Jittery Southeast Asia looks outside for help
Jittery Southeast Asia looks outside for help
By Ruth Youngblood
MANILA (DPA): Anxious Southeast Asian foreign ministers are cautiously counting on Japan's new leader to revitalize bleeding neighbors while the United States is exhorted to cough up more funds to replenish the International Monetary Fund (IMF).
But diplomats note the nine-member Association of Southeast Asian Nations (ASEAN) has been painfully slow in adopting reforms such as the use of local currencies in trade and setting up a surveillance mechanism to sound an early alarm against future financial crises.
With Japanese Foreign Minister Keizo Obuchi expected in Manila to meet with his ASEAN counterparts today, Malaysian Foreign Minister Abdullah Badawi focused on expectations from outside.
"We hope they will play a more active role and will be able to help us," he said. "We know they are having problems themselves, but I think that in spite of that, the Japanese role is still very, very important if we hope to see a recovery of the ASEAN economies."
Obuchi, who has emerged as the next prime minister of Japan while the country battles its worst recession since World War II, has acknowledged he has little economic experience, leaving ASEAN dignitaries scrambling for reasons to anticipate better times ahead.
"Like any other government in our part of the world, of course the Japanese have to address themselves to the problems that are arising mostly in the financial and economic field," said Indonesian Foreign Minister Ali Alatas.
"But we are very convinced that Japan will continue to play its traditional role, its very constructive role of helping out developing countries in the region," he said.
Philippine Foreign Minister Domingo Siazon noted Japan's foreign policy will not change. "What is important is that Obuchi knows the region quite well. He has been around."
Against such vague prognoses, the delegates are turning to the United States to make more funding available to the dwindling coffers of the IMF. The ASEAN Regional Forum, which traditionally deals with security concerns, is expected to take up the financial crisis as its top priority today.
U.S. Secretary of State Madeleine Albright and ASEAN's eleven other dialogue partners are likely to hear some ardent arguments for more funds for the IMF and other institutions.
IMF-led rescue packages for Indonesia, Thailand and South Korea amounted to more than US$120 billion in the past year. Cash reserves are low, but wrangling in the U.S. House of Representatives has held up fresh funding.
Philippine President Joseph Estrada called on world economic powers to help restore financial stability in Asia by opening credit lines and providing greater market access.
"The United States and Europe, being the principal outlets of ASEAN exports, can spur our recovery," Estrada said, adding the IMF resources are "frighteningly insufficient" to prevent a further slide.
Estrada noted, however, that ASEAN must take an active part in shaping the international financial system.
The establishment of an ASEAN surveillance mechanism proposed last year is not in place yet.
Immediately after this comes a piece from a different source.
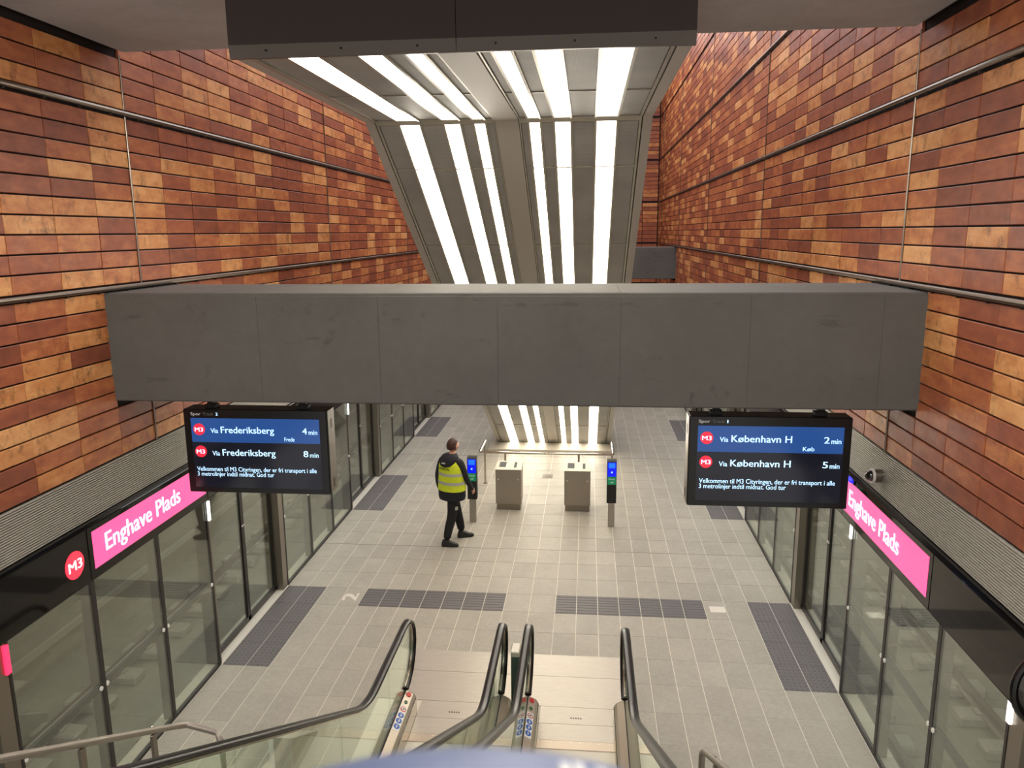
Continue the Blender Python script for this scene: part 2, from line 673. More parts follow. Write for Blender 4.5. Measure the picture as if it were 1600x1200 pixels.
GAP = 0.0036
cand, field = [], []
for (a, b) in cols:
    for k, (c, d) in zip(range(-16, 41), rows):
        cx, cy = (a + b) / 2, (c + d) / 2
        if is_tactile(cx, k):
            continue
        if -1.55 < cx < 1.25 and cy < 8.65:      # escalator pit and landing plates
            if d <= 8.66 or c < 8.6:
                if c < 8.64 < d:
                    field.append((a, b, 8.65, d))
                continue
        field.append((a, b, c, d))
for t in list(field):
    cx, cy = (t[0] + t[1]) / 2, (t[2] + t[3]) / 2
    if in_view((cx, cy, 0)) and cy < 26:
        cand.append(t)
cand.sort(key=lambda t: (t[2] + t[3]) / 2)
single = set(cand[:300])


def tone_floor():
    return (min(1, max(0, random.gauss(0.5, 0.16))), random.random(), 0, 1)


shared = {}
g = G(); tones = []
for t in field:
    a, b, c, d = t
    if t in single:
        key = (round(b - a, 3), round(d - c, 3))
        if key not in shared:
            hx, hy = (b - a) / 2 - GAP, (d - c) / 2 - GAP
            shared[key] = mesh_of('floor_tile', G().box(-hx, hx, -hy, hy, -0.012, 0.0), Vector())
        o = link('floor_tile', shared[key], FT_O, floor, ((a + b) / 2, (c + d) / 2, 0.0))
        o.color = tone_floor()
    else:
        g.box(a + GAP, b - GAP, c + GAP, d - GAP, -0.012, 0.0)
        tones += [tone_floor()] * 6


def attr_obj(name, g, tones, m, parent):
    me = bpy.data.meshes.new(name)
    org = Vector(WORLD[parent.name])
    me.from_pydata([tuple(p - org) for p in g.v], [], g.f)
    me.update()
    at = me.attributes.new('tone', 'FLOAT_COLOR', 'FACE')
    flat = [c for t in tones for c in t]
    at.data.foreach_set('color', flat)
    o = link(name, me, m, parent, org)
    o['kind'] = 'stuff'
    return o


attr_obj('floor_tile_field', g, tones, FT_A, floor)

# tactile paving: ridged guide strips and studded door fields
tshared = {}
for (a, b) in cols:
    for k, (c, d) in zip(range(-16, 41), rows):
        kind = is_tactile((a + b) / 2, k)
        if not kind or not (-3 < (c + d) / 2 < 27):
            continue
        key = (round(b - a, 3), kind)
        if key not in tshared:
            hx, hy = (b - a) / 2 - GAP, (d - c) / 2 - GAP
            gg = G().box(-hx, hx, -hy, hy, -0.012, 0.001)
            if kind == 'bar':
                for i in range(7):
                    y = -hy + (i + 0.5) * 2 * hy / 7
                    gg.prism([(y - 0.022, 0.001), (y - 0.013, 0.007), (y + 0.013, 0.007), (y + 0.022, 0.001)], 'x', -hx + 0.008, hx - 0.008)
            else:
                for i in range(5):
                    for j in range(8):
                        x = -hx + (i + 0.5) * 2 * hx / 5
                        y = -hy + (j + 0.5) * 2 * hy / 8
                        gg.cyl((x, y, 0.001), 0.015, 0.005, 'z', 6, 0.009)
            tshared[key] = mesh_of('tactile_tile', gg, Vector())
        link('tactile_tile', tshared[key], 'tactile', floor, ((a + b) / 2, (c + d) / 2, 0.0))
# inlaid track numbers and the expansion joint
text('track_number', '2', (-2.46, 9.86, 0.001), (0, 1, 0), (-1, 0, 0), 0.20, 'inlay', floor, 0.22, 0.02)
text('track_number', '1', (2.46, 10.03, 0.001), (0, -1, 0), (1, 0, 0), 0.09, 'inlay', floor, 0.22, 0.02)
obj('expansion_joint', G().box(-3.58, 3.58, 11.826, 11.836, -0.004, 0.0006), 'dark_steel', floor)
obj('expansion_joint', G().box(-3.58, 3.58, 17.13, 17.14, -0.004, 0.0006), 'dark_steel', floor)

# ---------------------------------------------------------------- tiled shaft walls
RH = 0.1455
ZONES = [3.145, 4.655, 6.175, 7.695, 9.215]
YP = 0.546
Y0 = 6.89


def tile_mesh(w, h):
    hw, hh, c = w / 2, h / 2, 0.004
    t = 0.022
    vs = []
    for x, e in ((-t, 0), (-c * 0.7, 0), (0, c)):
        vs += [(x, -hw + e, -hh + e), (x, hw - e, -hh + e), (x, hw - e, hh - e), (x, -hw + e, hh - e)]
    fs = [(8, 9, 10, 11)]
    for k in (0, 4):
        for i in range(4):
            j = (i + 1) % 4
            fs.append((k + i, k + j, k + 4 + j, k + 4 + i))
    return vs, fs


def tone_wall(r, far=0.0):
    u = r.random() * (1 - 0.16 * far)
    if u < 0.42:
        t = r.gauss(0.27, 0.09)
    elif u < 0.63:
        t = r.gauss(0.50, 0.07)
    else:
        t = r.gauss(0.78, 0.10)
    return (min(0.97, max(0.03, t)), r.random(), 0, 1)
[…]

Both ASEAN and the Asian Development Bank (ADB) want the secretariat at the ADB's Manila headquarters for two years.
"We are still working on the precise nature of the mechanism," said ASEAN Secretary General Rodolfo Severino.
As for greater use of regional currencies, Severino said the approach would encourage trade with each other and stimulate economic activity. Only the Philippines and Malaysia have kicked the scheme off.
ASEAN groups Brunei, Indonesia, Malaysia, the Philippines, Thailand, Singapore, Vietnam, Laos and Myanmar (Burma).